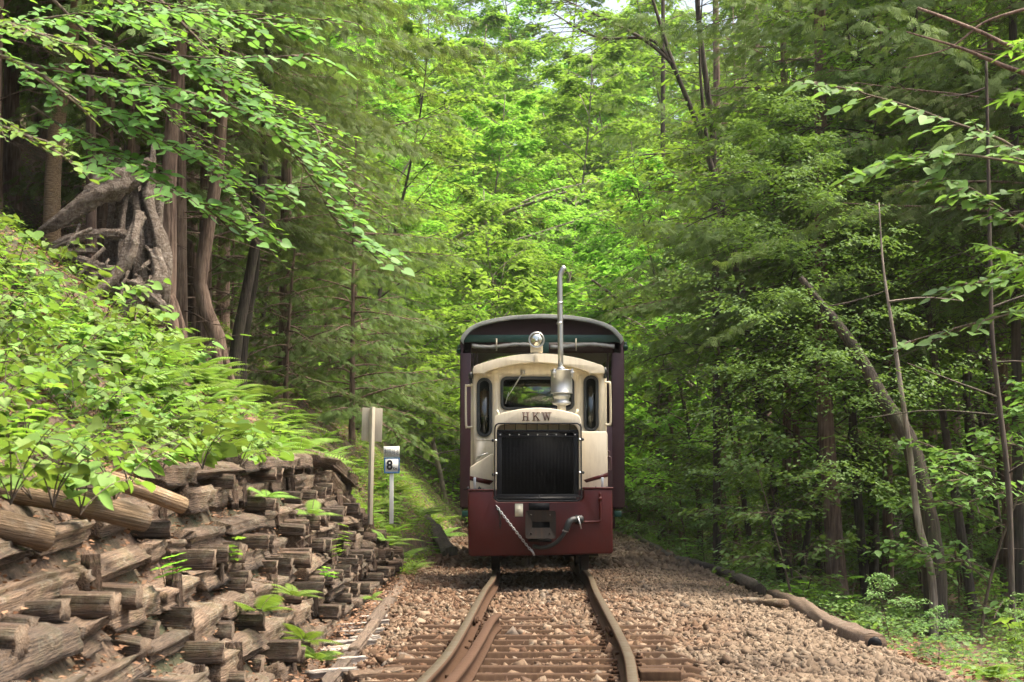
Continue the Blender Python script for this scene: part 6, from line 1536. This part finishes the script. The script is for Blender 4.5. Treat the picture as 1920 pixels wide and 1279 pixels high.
# ground cover nobody could count
def cover(name, n, xr, yr, size, m, seed, label, cat, cond, lift=.03, kind='diamond', flat=.4, dy=.5, layers=1):
    g = np.random.default_rng(seed); x = g.uniform(*xr, n); y = g.uniform(yr[0] ** dy, yr[1] ** dy, n) ** (1 / dy)
    k = cond(x, y) & (np.abs(x) < .2462 * y * 1.12 + 1.0); x, y = x[k], y[k]; n = len(x)
    cl = .5 + .5 * sn(x, y, 3.1, 9)
    z = ground(x, y) + g.uniform(.0, 1, n) * lift * (.4 + cl)
    a = g.uniform(0, 6.28, n); mb = MB()
    scatter(mb, leaf_tmpl(kind), np.stack([x, y, z], -1), np.stack([np.cos(a), np.sin(a), g.normal(.1, .25, n)], -1), np.stack([g.normal(0, flat, n), g.normal(0, flat, n), np.ones(n)], -1), size * g.uniform(.5, 1.4, n), g.uniform(0, 1, n))
    o = mb.build(name, M[m], None, attr=True); tag(o, label, cat, kind='stuff'); print(name, n)
lb = lambda x, y: x < top_x(y) - .02
cover('leaf_litter', 60000, (-8, -.8), (5.5, 34), .045, 'litter', 61, 'brown dead leaves and scraps lying on the left bank', 'leaf litter', lb, .015)
cover('leaf_litter', 26000, (2.15, 9), (8, 32), .05, 'litter', 62, 'brown dead leaves on the forest floor at the right', 'leaf litter', lambda x, y: x > 2.15, .015)
cover('ground_cover', 105000, (-9, -.8), (6, 40), .036, 'leaf_mid', 63, 'small green weeds covering the left bank', 'ground cover', lambda x, y: lb(x, y) & (sn(x, y, 2.3, 4) > -.6), .13)
cover('ground_cover', 90000, (2.15, 14), (9, 46), .042, 'leaf_blue', 64, 'green undergrowth carpeting the forest floor at the right', 'ground cover', lambda x, y: (x > 2.2) & (sn(x, y, 1.7, 6) + .12 * (y - 12) > -.1), .20)
cover('ground_cover', 26000, (-20, 20), (40, 70), .11, 'leaf_bright', 65, 'bright undergrowth beyond the wagon', 'ground cover', lambda x, y: x == x, .5)
cover('ground_cover', 9000, (-1.9, -.88), (19.3, 30), .036, 'leaf_mid', 72, 'green weeds along the foot of the bank beside the wagon', 'ground cover', lambda x, y: x < -.9 + .06 * sn(x * 4, y * 3, 1, 2), .12, dy=1)
cover('wall_crumbs', 14000, (-1.75, -.85), (6, 22), .028, 'litter', 66, 'crumbled wood and dead leaves on the wall and its foot', 'wood crumbs', lambda x, y: x == x, .06)

# labels that would still read alike are told apart by their distance
def tell_apart():
    same = {}
    for o in bpy.data.objects:
        if o.parent is None and 'label' in o: same.setdefault(o['label'], []).append(o)
    for lab, os_ in same.items():
        if len(os_) > 1:
            os_.sort(key=lambda o: o.location.y)
            for i, o in enumerate(os_):
                if i < len(ORD): o['label'] = lab + ', ' + ORD[i]
tell_apart()

# ------------------------------------------------------------------ air
hz_m = bpy.data.materials.new('forest_haze'); hz_m.use_nodes = True; nt = hz_m.node_tree; nt.nodes.clear()
om = nt.nodes.new('ShaderNodeOutputMaterial'); pv = nt.nodes.new('ShaderNodeVolumePrincipled')
pv.inputs['Color'].default_value = (.93, .97, .90, 1); pv.inputs['Density'].default_value = HAZE; pv.inputs['Anisotropy'].default_value = .3
nt.links.new(pv.outputs[0], om.inputs['Volume'])
b = MB(); b.box((-125, -25, -6), (125, 265, 75)); o = b.build('haze', hz_m, None); tag(o, 'thin pale haze in the air under the trees', 'haze', kind='stuff')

----------------------------------------

▸ Written request: Skip every picture and transcribe the data above exactly.

▸ Result of the task:
Continue the Blender Python script for this scene: part 6, from line 1536. This part finishes the script. The script is for Blender 4.5. Treat the picture as 1920 pixels wide and 1279 pixels high.
# ground cover nobody could count
def cover(name, n, xr, yr, size, m, seed, label, cat, cond, lift=.03, kind='diamond', flat=.4, dy=.5, layers=1):
    g = np.random.default_rng(seed); x = g.uniform(*xr, n); y = g.uniform(yr[0] ** dy, yr[1] ** dy, n) ** (1 / dy)
    k = cond(x, y) & (np.abs(x) < .2462 * y * 1.12 + 1.0); x, y = x[k], y[k]; n = len(x)
    cl = .5 + .5 * sn(x, y, 3.1, 9)
    z = ground(x, y) + g.uniform(.0, 1, n) * lift * (.4 + cl)
    a = g.uniform(0, 6.28, n); mb = MB()
    scatter(mb, leaf_tmpl(kind), np.stack([x, y, z], -1), np.stack([np.cos(a), np.sin(a), g.normal(.1, .25, n)], -1), np.stack([g.normal(0, flat, n), g.normal(0, flat, n), np.ones(n)], -1), size * g.uniform(.5, 1.4, n), g.uniform(0, 1, n))
    o = mb.build(name, M[m], None, attr=True); tag(o, label, cat, kind='stuff'); print(name, n)
lb = lambda x, y: x < top_x(y) - .02
cover('leaf_litter', 60000, (-8, -.8), (5.5, 34), .045, 'litter', 61, 'brown dead leaves and scraps lying on the left bank', 'leaf litter', lb, .015)
cover('leaf_litter', 26000, (2.15, 9), (8, 32), .05, 'litter', 62, 'brown dead leaves on the forest floor at the right', 'leaf litter', lambda x, y: x > 2.15, .015)
cover('ground_cover', 105000, (-9, -.8), (6, 40), .036, 'leaf_mid', 63, 'small green weeds covering the left bank', 'ground cover', lambda x, y: lb(x, y) & (sn(x, y, 2.3, 4) > -.6), .13)
cover('ground_cover', 90000, (2.15, 14), (9, 46), .042, 'leaf_blue', 64, 'green undergrowth carpeting the forest floor at the right', 'ground cover', lambda x, y: (x > 2.2) & (sn(x, y, 1.7, 6) + .12 * (y - 12) > -.1), .20)
cover('ground_cover', 26000, (-20, 20), (40, 70), .11, 'leaf_bright', 65, 'bright undergrowth beyond the wagon', 'ground cover', lambda x, y: x == x, .5)
cover('ground_cover', 9000, (-1.9, -.88), (19.3, 30), .036, 'leaf_mid', 72, 'green weeds along the foot of the bank beside the wagon', 'ground cover', lambda x, y: x < -.9 + .06 * sn(x * 4, y * 3, 1, 2), .12, dy=1)
cover('wall_crumbs', 14000, (-1.75, -.85), (6, 22), .028, 'litter', 66, 'crumbled wood and dead leaves on the wall and its foot', 'wood crumbs', lambda x, y: x == x, .06)

# labels that would still read alike are told apart by their distance
def tell_apart():
    same = {}
    for o in bpy.data.objects:
        if o.parent is None and 'label' in o: same.setdefault(o['label'], []).append(o)
    for lab, os_ in same.items():
        if len(os_) > 1:
            os_.sort(key=lambda o: o.location.y)
            for i, o in enumerate(os_):
                if i < len(ORD): o['label'] = lab + ', ' + ORD[i]
tell_apart()

# ------------------------------------------------------------------ air
hz_m = bpy.data.materials.new('forest_haze'); hz_m.use_nodes = True; nt = hz_m.node_tree; nt.nodes.clear()
om = nt.nodes.new('ShaderNodeOutputMaterial'); pv = nt.nodes.new('ShaderNodeVolumePrincipled')
pv.inputs['Color'].default_value = (.93, .97, .90, 1); pv.inputs['Density'].default_value = HAZE; pv.inputs['Anisotropy'].default_value = .3
nt.links.new(pv.outputs[0], om.inputs['Volume'])
b = MB(); b.box((-125, -25, -6), (125, 265, 75)); o = b.build('haze', hz_m, None); tag(o, 'thin pale haze in the air under the trees', 'haze', kind='stuff')